As you’ll no doubt be aware, the government has set itself an ambitious home building target to ease the housing crisis. Rather unhelpfully to the people in charge, their targets and forecasting came under serious pressure last year. In July, a survey by Knight Frank1 concluded that almost 90% of housebuilders believe that construction of 250,000 additional homes a year is the most that can be achieved by 2022, 50,000 short of the government’s 300,000 target.

In addition, The Telegraph reported on 2nd September that the Government’s housing target may be too high after The Office for National Statistics forecasted that fewer new households would be required than had previously been thought. Oxford Economics claimed that the original projections and “hysterical” discussions of the housing shortages had been unjustified.

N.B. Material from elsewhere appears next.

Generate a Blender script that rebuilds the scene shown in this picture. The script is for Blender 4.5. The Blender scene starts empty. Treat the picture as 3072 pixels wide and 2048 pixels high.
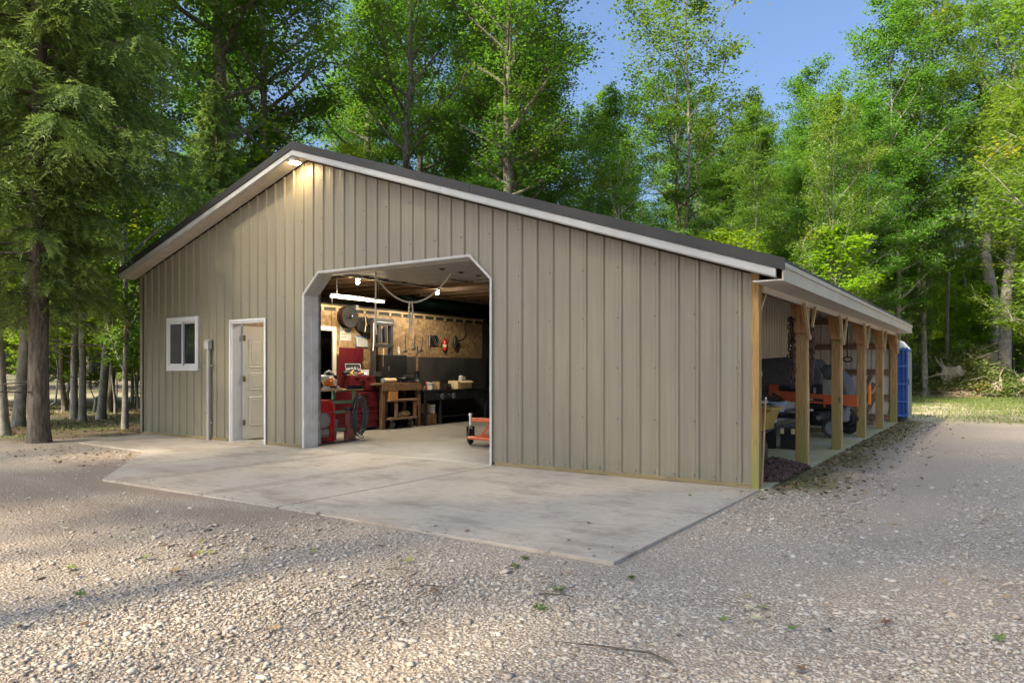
import bpy, math, random
import numpy as np
from mathutils import Vector, Matrix
random.seed(7)
R = math.radians
sc = bpy.context.scene
COL = sc.collection

# ------------------------------------------------------------------ camera
cam_d = bpy.data.cameras.new('camera')
cam = bpy.data.objects.new('camera', cam_d)
COL.objects.link(cam)
cam.location = (2.259, -7.991, 1.285)
cam.rotation_euler = (R(90), 0, R(34.076))
cam_d.sensor_width = 36.0
cam_d.lens = 25.45
cam_d.shift_y = 0.0280
cam_d.clip_start = 0.05
cam_d.clip_end = 600
sc.camera = cam

# ------------------------------------------------------------------ sky, sun, exposure
SUN_EL, SUN_AZ = R(42), R(193)          # azimuth clockwise from +Y: the sun stands to the front left of the barn
world = bpy.data.worlds.new('World')
sc.world = world
world.use_nodes = True
wn = world.node_tree.nodes
wl = world.node_tree.links
bg = wn['Background']
sky = wn.new('ShaderNodeTexSky')
sky.sky_type = 'NISHITA'
sky.sun_disc = False
sky.sun_elevation = SUN_EL
sky.sun_rotation = SUN_AZ
sky.air_density = 0.8
sky.altitude = 0
sky.dust_density = 7.5
sky.ozone_density = 10.0
wl.new(sky.outputs[0], bg.inputs[0])
bg.inputs[1].default_value = 0.15
sd = bpy.data.lights.new('sun', 'SUN')
sd.energy = 3.5
sd.angle = R(3.2)
sd.color = (1.0, 0.91, 0.78)
sun = bpy.data.objects.new('sun', sd)
COL.objects.link(sun)
sun_dir = Vector((math.sin(SUN_AZ) * math.cos(SUN_EL), math.cos(SUN_AZ) * math.cos(SUN_EL), math.sin(SUN_EL)))
sun.rotation_euler = sun_dir.to_track_quat('Z', 'Y').to_euler()
sun.location = (-20, -20, 30)
vs = sc.view_settings
vs.view_transform = 'Standard'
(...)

One thing is clear. While people may disagree about the projections and the number of houses that can be built each year, we all agree on the need for more. This should come as music to the ears of developers, but we found out that things aren’t as straightforward as they used to be.

Business Planning

Planning the economics of a development has become extremely difficult, and this is being driven by two factors. The first is the increasing volatility in material and labour costs. It was reported in September 2018 that building costs had increased by just under 5% over the previous 12 months3. More expensive imported materials and components remained a significant driver of cost inflation, attributable to the fall in the value of Sterling.

Labour costs also continued to rise steadily too, with contractors reporting difficulty in recruiting skilled labour, particularly carpenters and bricklayers. In our round table discussion one developer told a story which brought this aspect to life. He explained that finding reliable bricklayers had become extremely difficult. In one example, he explained that he had agreed a price of £200 per day for a team but they didn’t turn up as they received a better offer from another developer. Eventually, he had to pay £450 per day to make sure he could secure the labour he needed.

Modern Methods of Construction

Modern construction methods have been heralded for their potential to provide high quality housing quickly. The Royal Institution of Chartered Surveyors (RICS) released a paper last year urging the government and construction industry to boost diversity in construction skills by embracing modern methods. In this country we are slow to embrace new ways of building homes, and one developer contrasted this with the European approach where self-build, custom build and developments all use new technology. However, change is coming.

Developers are changing their attitude but this presents a challenge for the lending industry. It was indicated that if modern methods are to be adopted, lenders will need to be convinced that the property is capable of being mortgaged by conventional mortgage providers. Modern techniques can make some lenders nervous as they have to feel confident about the long-term value of the property. As a broker, it is important to keep this in mind when dealing with developers and self-builders.

Lending Culture

Brokers and developers at the event talked about the different types of lending model they had experienced. They categorised this as a relationship or transactional model, with some lenders looking to build a long-term relationship with developers, and others lending in a highly commercial way with numbers driving all decision making.

There was concern among developers that lenders employing a transactional approach will be the first to pull away the rug if there is a recession. At Saffron, our aim is always to be as flexible as possible and keep our eye on building long-term relationships. We think it’s important that brokers, developers and lenders work closely together to avoid any surprises and to make sure that everyone buys into the plan. The experienced developers in the room talked about bad experiences in the last housing crash, when they felt that lenders were reacting prematurely.

The Year Ahead

There is great demand for developers to increase the number of properties but the current global uncertainty makes planning difficult. For brokers, the development market could be a buoyant part of the industry but our experience tells us that 2019 could be another volatile year.